Jornalismo, FLAMA, Justiça e Farpas
No livro ‘Relatório de Combate’ são feitas críticas ferozes à Justiça, que Jardim diz funcionar com base em denúncias anónimas e à criação da Alta Autoridade para a Comunicação Social (atual ERC), por se tratar de uma monstruosidade: «É imprópria de um regime democrático, onde não tem de existir qualquer intervenção corporativo-administrativa na Liberdade de Imprensa, cabendo exclusivamente aos Tribunais garantir a legalidade».
Existe ainda uma referência sobre o antigo Procurador-Geral da República, Pinto Monteiro. O antigo líder madeirense diz que se trata de uma pessoa «simpatiquíssima, mas que nunca conseguiu livrar-se de ser identificado com a impropriamente denominada ‘esquerda’».

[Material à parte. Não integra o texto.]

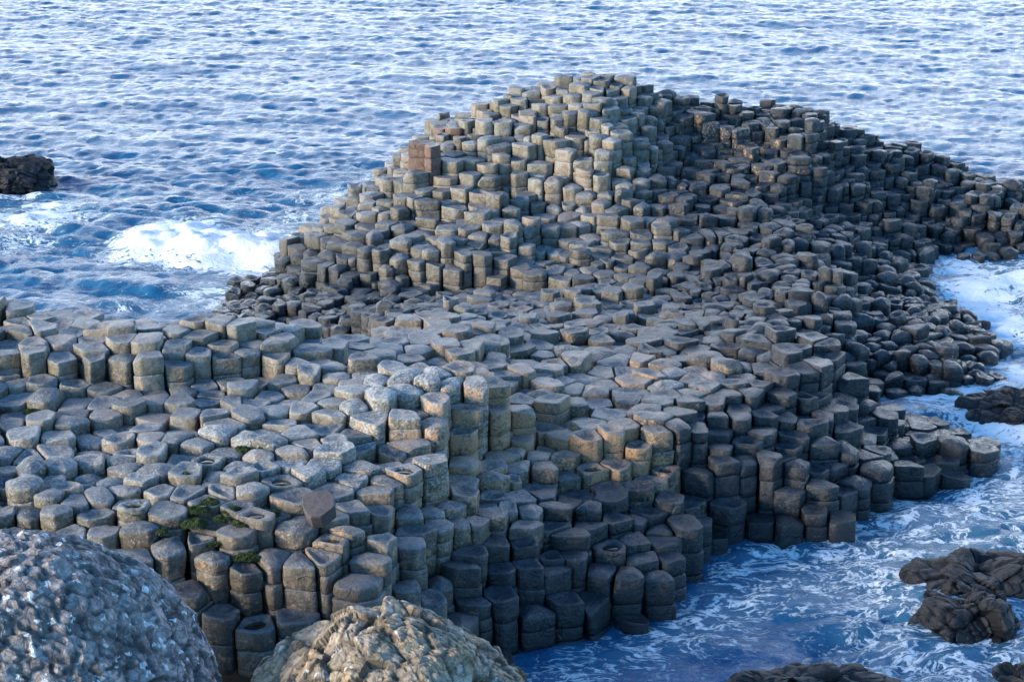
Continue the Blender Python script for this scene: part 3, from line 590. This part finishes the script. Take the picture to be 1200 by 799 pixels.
def rock(name, centre, size, cell, amp, seed, mat, res=5, warp=.25, flat=None, rot=0, cell2=None, pale=.12, power=2.0):
    import bmesh
    bm = bmesh.new(); bmesh.ops.create_icosphere(bm, subdivisions=res, radius=1); bm.verts.ensure_lookup_table()
    N = np.array([v.co[:] for v in bm.verts]); F_ = [tuple(v.index for v in f.verts) for f in bm.faces]; bm.free()
    if power != 2: N = N / (np.sum(np.abs(N)**power, 1)**(1/power))[:,None]
    P = N * np.array(size)
    cr, sr = math.cos(rot), math.sin(rot); P = np.column_stack([P[:,0]*cr - P[:,1]*sr, P[:,0]*sr + P[:,1]*cr, P[:,2]])
    w = np.array([noise.noise_vector(Vector(p/ (max(size)*.55)) + Vector((seed*3.3, 0, 0)))[:] for p in P])
    P = P + w*warp*min(size)
    Nn = P/np.linalg.norm(P, axis=1)[:,None]
    jit = np.array([noise.noise_vector(Vector(p*3.1))[:] for p in P])*cell*.15
    def facets(Q, c_, sd_, tilt, depth):
        """moves every point onto the flat broken face of the block it belongs to"""
        hid, v1, d1, d2 = vor3(Q, c_, sd_); edge = np.clip((d2-d1)/.16, 0, 1)
        vt = v1*c_ - np.sum(v1*c_*Nn, 1)[:,None]*Nn; nn = Nn.copy()
        nn = nn + tilt*np.column_stack([np.sin(hid*91), np.sin(hid*57+1), np.sin(hid*33+2)]); nn /= np.linalg.norm(nn, axis=1)[:,None]
        d = np.sum(-vt*nn, 1)/np.clip(np.sum(Nn*nn, 1), .35, None)
        return hid, edge, np.clip(d, -depth, depth)*.9 + (hid-.5)*depth*.5 - (1-edge)*depth*.3
    hid, edge, da = facets(P + jit, cell, seed, .30, amp)
    hid2, edge2, db = facets(P + jit*.5 + 7.7, cell2 or cell*.4, seed+5, .25, amp*.42)
    P = P + Nn*(da + db)[:,None]
    mark = np.column_stack([.6*hid+.4*hid2, np.clip((1-edge)*1.0 + (1-edge2)*.6, 0, 1), (hid2 > 1-pale)*1.0, hid])
    P = P + np.array(centre)
    return link_mesh(name, P, F_, mat, None, mark, np.array([centre[0], centre[1], centre[2]-size[2]]), smooth=False)
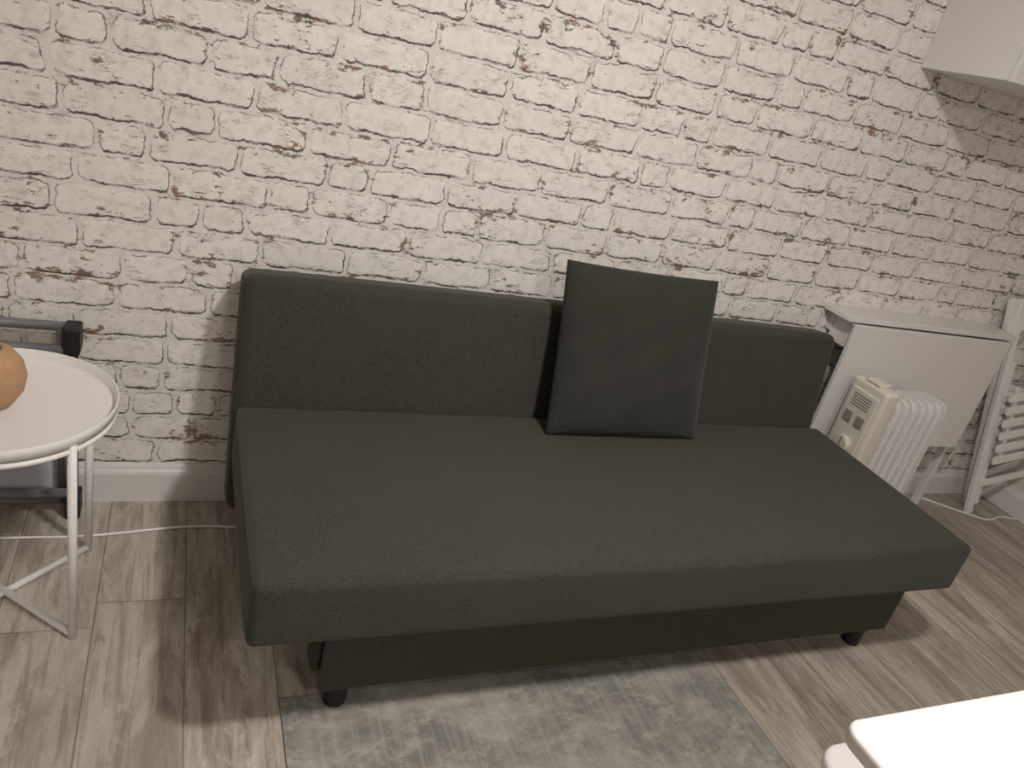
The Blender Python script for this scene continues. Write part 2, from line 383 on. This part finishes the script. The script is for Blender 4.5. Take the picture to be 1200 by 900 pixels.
box('carry_handle',rx+.005,rx+.06,ry-.035,ry+.035,.63,.648,M_cream,rd,.008)
for k,fx in enumerate((rx+.10,rx+.30)):
    box('foot_bar_%d'%k,fx-.015,fx+.015,ry-.1,ry+.1,.045,.09,M_cream,rd,.004)
    for j,yy in enumerate((ry-.09,ry+.09)):
        cyl('wheel_%d%d'%(k,j),(fx-.01,yy,.024),(fx+.01,yy,.024),.024,M_black,rd,bev=.003)
# ------------------------------------------------ folding chairs
def chair(loc,tilt,lean,yaw=0,w=.40,H=.98,slats=True):
    e=empty('folding_chair'); e.location=loc; e.rotation_euler=(math.radians(lean),math.radians(tilt),math.radians(yaw))
    for i,x in enumerate((0,w)): bar('stile_%d'%i,(x,0,0),(x,0,H),.034,.022,M_white,e)
    for i,x in enumerate((.05,w-.05)): bar('rear_leg_%d'%i,(x,.014,.03),(x,.014,.70),.024,.020,M_white,e)
    for i,zz in enumerate((H-.035,H-.115)): bar('back_slat_%d'%i,(0,-.006,zz),(w,-.006,zz),.055 if i<1 else .04,.012,M_white,e)
    for i,x in enumerate((.075,w-.075)): bar('seat_rail_%d'%i,(x,-.020,.24),(x,-.020,.60),.022,.018,M_white,e)
    for i in range(6): bar('seat_slat_%d'%i,(.022,-.036,.27+i*.058),(w-.022,-.036,.27+i*.058),.034,.014,M_white,e)
    bar('stretcher_1',(0,.0,.14),(w,.0,.14),.03,.014,M_white,e)
    return e
chair((3.250,-.165,.003),-12,-6.5)
chair((3.33,-.098,.003),-19,-3,w=.36,H=1.0)
# ------------------------------------------------ foreground white table + stool
ft=empty('white_dining_table')
def roundtop(name,x0,x1,y0,y1,z0,z1,r,mat,parent,bev=.006):
    bm=bmesh.new(); pts=[]
    for (qx,qy,a0) in ((x1-r,y1-r,0),(x0+r,y1-r,90),(x0+r,y0+r,180),(x1-r,y0+r,270)):
        for k in range(10):
            a=math.radians(a0+10*k); pts.append((qx+r*math.cos(a),qy+r*math.sin(a)))
    f=bm.faces.new([bm.verts.new((p,q,z0)) for p,q in pts])
    ex=bmesh.ops.extrude_face_region(bm,geom=[f])
    for v in ex['geom']:
        if isinstance(v,bmesh.types.BMVert): v.co.z=z1
    es=[e for e in bm.edges if abs(e.verts[0].co.z-e.verts[1].co.z)<1e-6]
    bmesh.ops.bevel(bm,geom=es,offset=bev,segments=3,affect='EDGES',profile=.5)
    bmesh.ops.recalc_face_normals(bm,faces=bm.faces[:])
    me=bpy.data.meshes.new(name); bm.to_mesh(me); bm.free(); return newobj(name,me,mat,parent)
roundtop('table_top',.775,1.60,Y(-.30),Y(.436),.725,.75,.025,M_trim,ft)
for i,(a,b) in enumerate(((.83,.37),(1.55,.37),(.83,-.25),(1.55,-.25))):
    cyl('leg_%d'%(i+1),(a,Y(b),0),(a,Y(b),.73),.016,M_trim,ft,r2=.02)
st=empty('white_stool')
roundtop('seat',1.03,1.37,Y(.26),Y(.60),.42,.45,.05,M_trim,st,.01)
for i,(a,b) in enumerate(((1.07,.56),(1.33,.56),(1.07,.30),(1.33,.30))):
    cyl('leg_%d'%(i+1),(a,Y(b),0),(a,Y(b),.425),.013,M_trim,st,r2=.016)
bar('stretcher_1',(1.07,Y(.56),.2),(1.33,Y(.56),.2),.02,.012,M_trim,st)
bar('stretcher_2',(1.07,Y(.30),.2),(1.33,Y(.30),.2),.02,.012,M_trim,st)
# ------------------------------------------------ lamps
def lamp(x,y,size,energy,col):
    e=empty('ceiling_lamp'); 
    lathe('housing',[(0,ZC),(size*.62,ZC),(size*.62,ZC-.03),(size*.56,ZC-.035),(size*.54,ZC-.012),(0,ZC-.012)],M_white,e,(x,y,0),48)
    l=bpy.data.lights.new('lamp_light','AREA'); l.shape='DISK'; l.size=size; l.energy=energy; l.color=col
    o=bpy.data.objects.new('lamp_light',l); S.collection.objects.link(o); o.location=(x,y,ZC-.04); o.parent=e
lamp(.84,Y(.50),.18,32,(1,.95,.89))
lamp(.75,Y(-1.15),.36,16,(1,.95,.89))
w=bpy.data.worlds.new('World'); S.world=w; w.use_nodes=True; w.node_tree.nodes['Background'].inputs[0].default_value=(.8,.85,1,1); w.node_tree.nodes['Background'].inputs[1].default_value=.3
# ------------------------------------------------ camera
fw=Vector((.409,.82,-.404)).normalized(); rt=Vector((.911,-.342,.232)); rt=(rt-fw*rt.dot(fw)).normalized(); up=rt.cross(fw)
cam=bpy.data.cameras.new('camera'); co=bpy.data.objects.new('camera',cam); S.collection.objects.link(co)
m=Matrix((rt,up,-fw)).transposed().to_4x4(); m.translation=(0,-D,CH); co.matrix_world=m
cam.sensor_width=36; cam.lens=36*890/1200; cam.clip_start=.02
S.camera=co
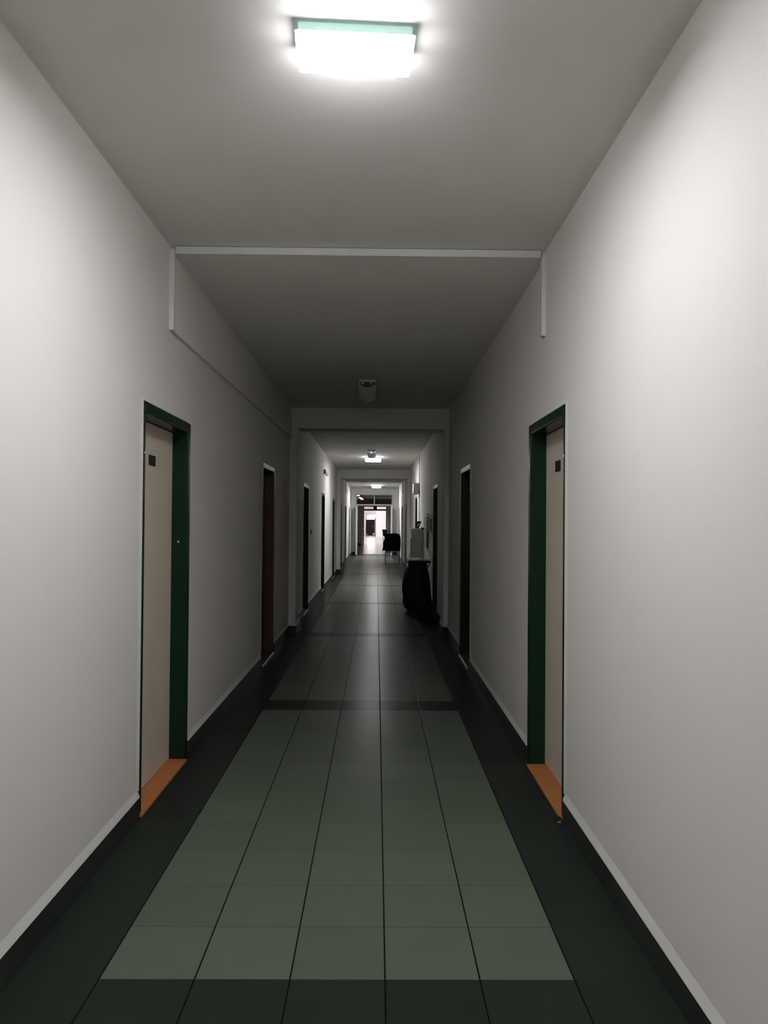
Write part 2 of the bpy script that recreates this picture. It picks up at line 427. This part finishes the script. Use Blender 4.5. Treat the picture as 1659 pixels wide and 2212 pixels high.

Um dos detalhes que Jardim faz questão de frisar é que nunca pertenceu ao movimento FLAMA, que defendida a independência da Madeira.
O livro começa com duas farpas logo na introdução. Jardim dá conta de que o Governo Regional da Madeira recusou a doação dos direitos de autor desta obra para a região, agradecendo ao Instituto Social Democracia da Madeira tê-los aceitado, e elogia a editora Dom Quixote por não ter tido o medo que outras editoras tiveram para publicar este ‘Relatório de Combate’.